Three days after he visited me at Ellingham Hall, Jared Cohen flew to Ireland to direct the ‘Save Summit,’ an event co-sponsored by Google Ideas and the Council on Foreign Relations. Gathering former inner-city gang members, right-wing militants, violent nationalists and ‘religious extremists’ from all over the world together in one place, the event aimed to workshop technological solutions to the problem of ‘violent extremism.’ What could go wrong?

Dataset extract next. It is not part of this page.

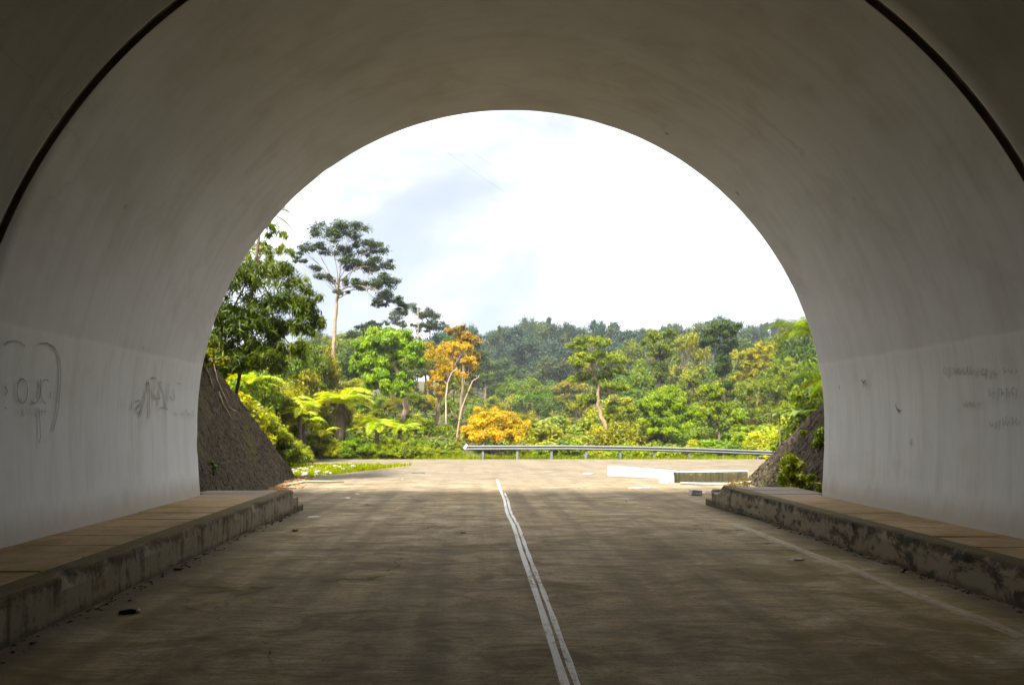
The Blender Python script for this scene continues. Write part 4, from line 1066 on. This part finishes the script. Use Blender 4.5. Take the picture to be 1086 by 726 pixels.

Cohen’s world seems to be one event like this after another: endless soirees for the cross-fertilization of influence between elites and their vassals, under the pious rubric of ‘civil society.’ The received wisdom in advanced capitalist societies is that there still exists an organic ‘civil society sector’ in which institutions form autonomously and come together to manifest the interests and will of citizens. The fable has it that the boundaries of this sector are respected by actors from government and the ‘private sector,’ leaving a safe space for NGOs and nonprofits to advocate for things like human rights, free speech and accountable government.

This sounds like a great idea. But if it was ever true, it has not been for decades. Since at least the 1970s, authentic actors like unions and churches have folded under a sustained assault by free-market statism, transforming ‘civil society’ into a buyer’s market for political factions and corporate interests looking to exert influence at arm’s length. The last forty years have seen a huge proliferation of think tanks and political NGOs whose purpose, beneath all the verbiage, is to execute political agendas by proxy.”